映画『エンドレス・ポエトリー』 | 普通人の映画体験―虚心な出会い

普通人の映画体験―虚心な出会い

私という普通の生活人は、ある一本の映画 とたまたま巡り合い、一回性の出会いを生きる。暗がりの中、ひととき何事かをその一本の映画作品と共有する。何事かを胸の内に響かせ、ひとときを終えて、明るい街に出、現実の暮らしに帰っていく…。

2017年12月3日(日)立川シネマシティ(シネマ・ワン:東京都立川市曙町2ー8ー5、アクセス:JR立川駅北口から徒歩5分)で、12:35~鑑賞。

作品データ
原題 POESÍA SIN FIN /ENDLESS POETRY
製作年 2016年
製作国 フランス チリ 日本
配給 アップリンク
上映時間 128分


「エンドレス・ポエトリー」

『エル・トポ』『ホーリー・マウンテン』などでカルト的人気を誇るアレハンドロ・ホドロフスキー監督による自伝的作品『リアリティのダンス』(2013年)の続編。監督自身の人生を反映させ、若き日の両親との葛藤や初恋、その後の人生を左右する数々の出会いが描かれる。前作に引き続き、青年時代のホドロフスキーを監督の末の息子アダン・ホドロフスキーが、その父親を監督の長男ブロンティス・ホドロフスキーが、それぞれ演じる。

ストーリー
故郷トコピージャから首都サンティアゴへ移住したホドロフスキー一家。青年に成長したアレハンドロ(アダン・ホドロフスキー)は、自分の自信のなさと抑圧的な両親との葛藤に悩み、今の環境から抜け出して、自分の道を表現したいと踠(もが)いていた。ある日、アレハンドロは従兄のリカルドに連れられ、芸術家姉妹の家を訪れる。そこでは、古い規則や制約に縛られないダンサーや彫刻家、画家、詩人といった若きアーティストたちが共に暮らしていた。彼らと接する中で、それまで自分が囚われていた檻からやがて解放されるアレハンドロ。エンリケ・リン、ステラ・ディアス・バリン、ニカノール・パラといった、後に世界的な詩人となる人物たちとの出会いや、初めて恋に落ちたステジャ・ディアスとの邂逅によって、アレハンドロの詩的運命は、未知の世界へと開かれていく…。

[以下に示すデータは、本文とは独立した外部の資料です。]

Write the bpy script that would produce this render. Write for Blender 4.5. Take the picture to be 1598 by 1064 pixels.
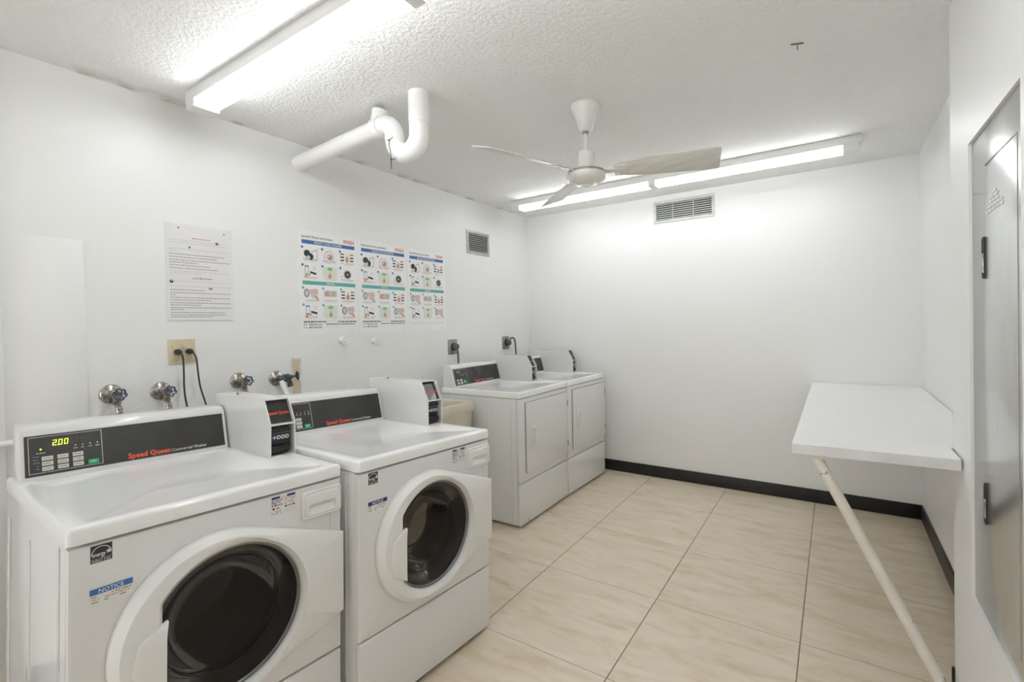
import bpy, bmesh, math, random
from mathutils import Vector, Matrix
random.seed(7)
PI = math.pi
for o in list(bpy.data.objects): bpy.data.objects.remove(o)
SC = bpy.context.scene
COL = SC.collection

# ------------------------------------------------------------------ camera
YAW, PITCH, ROLL = 0.580739, -0.013029, -0.021035
FPX, PPX, PPY = 740.2547, 816.7461, 515.0436
CAM = Vector((2.602139, 0.646654, 1.363484))
def cam_axes():
    cy, sy, cp, sp = math.cos(YAW), math.sin(YAW), math.cos(PITCH), math.sin(PITCH)
    f = Vector((-sy*cp, cy*cp, sp)); r = Vector((cy, sy, 0)); u = r.cross(f)
    c, s = math.cos(ROLL), math.sin(ROLL)
    return c*r + s*u, -s*r + c*u, f
r_, u_, f_ = cam_axes()
cd = bpy.data.cameras.new('camera'); cam = bpy.data.objects.new('camera', cd); COL.objects.link(cam)
M = Matrix((r_, u_, -f_)).transposed().to_4x4(); M.translation = CAM
cam.matrix_world = M
cd.sensor_width = 36; cd.lens = 36*FPX/1598
cd.shift_x = -(PPX-799)/1598; cd.shift_y = -(532-PPY)/1598
cd.clip_start = 0.02
SC.camera = cam

# ------------------------------------------------------------------ world, exposure, sizes
SC.view_settings.view_transform = 'Standard'; SC.view_settings.look = 'None'
SC.view_settings.exposure = 0.60; SC.view_settings.gamma = 1.0
SC.cycles.use_denoising = True
SC.cycles.max_bounces = 12; SC.cycles.diffuse_bounces = 8; SC.cycles.sample_clamp_indirect = 8
w = bpy.data.worlds.new('world'); SC.world = w; w.use_nodes = True
w.node_tree.nodes['Background'].inputs[0].default_value = (0.95, 0.98, 1.0, 1)
w.node_tree.nodes['Background'].inputs[1].default_value = 2.6
TUBE_POWER = 10.8
W, D, H = 3.083, 4.7326, 2.4385         # room: x to the right wall, y to the back wall, z up
YF = -1.9                                # wall behind the camera
JX, JY = 2.95, 2.885                     # near part of the right wall stands further in

# ------------------------------------------------------------------ materials
MATS = {}
def mat(name, col, rough=0.5, metal=0.0, coat=0.0, spec=0.5, emit=None, es=0.0):
    m = bpy.data.materials.new(name); m.use_nodes = True
    b = m.node_tree.nodes['Principled BSDF']
    b.inputs['Base Color'].default_value = (*col, 1); b.inputs['Roughness'].default_value = rough
    b.inputs['Metallic'].default_value = metal; b.inputs['Coat Weight'].default_value = coat
    b.inputs['Coat Roughness'].default_value = 0.035
    b.inputs['Specular IOR Level'].default_value = spec
    if emit: b.inputs['Emission Color'].default_value = (*emit, 1); b.inputs['Emission Strength'].default_value = es
    MATS[name] = m; return m
def nd(m, t, **kw):
    n = m.node_tree.nodes.new(t)
    for k, v in kw.items(): setattr(n, k, v)
    return n
def ln(m, a, b): m.node_tree.links.new(a, b)
def bsdf(m): return m.node_tree.nodes['Principled BSDF']
def add_bump(m, scale, strength, dist=0.01, kind='noise', detail=4, coords='Object', ramp=None, rough=0.6):
    tc = nd(m, 'ShaderNodeTexCoord')
    if kind == 'noise':
        t = nd(m, 'ShaderNodeTexNoise'); t.inputs['Scale'].default_value = scale; t.inputs['Detail'].default_value = detail
        t.inputs['Roughness'].default_value = rough; out = t.outputs['Fac']
    else:
        t = nd(m, 'ShaderNodeTexVoronoi'); t.inputs['Scale'].default_value = scale; out = t.outputs['Distance']
    ln(m, tc.outputs[coords], t.inputs['Vector'])
    if ramp:
        r = nd(m, 'ShaderNodeValToRGB'); r.color_ramp.elements[0].position, r.color_ramp.elements[1].position = ramp
        ln(m, out, r.inputs[0]); out = r.outputs[0]
    b = nd(m, 'ShaderNodeBump'); b.inputs['Strength'].default_value = strength; b.inputs['Distance'].default_value = dist
    ln(m, out, b.inputs['Height']); ln(m, b.outputs[0], bsdf(m).inputs['Normal'])
    return t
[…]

ドンッ 世界に潜む「マジック・リアリズム」を追い求め続ける、チリの鬼才アレハンドロ・ホドロフスキー(Alejandro Jodorowsky、1929~)の言葉 :
「私は、今、老人だが、6歳の戸惑ってる少年、18歳の怖いもの知らずの青年、30歳の分別がつき世界や映画や恋に生きた中年、50歳くらいの生きることに戸惑いを覚えたり死の不安を認識した初老。それらはすべて過ぎ去ったことではなく僕の身体の中で僕と共に今もいるんだ。」

いて座 詩人・谷川俊太郎の評言 :
「一瞬もじっとしていない人間の内面世界を、ホドロフスキーは時に残酷に時に滑稽に映像化する。無心な幼児と無心を拒む老人が同居する偽善と無縁の多彩な世界、そこにひそむ真実を私たちは発見する。」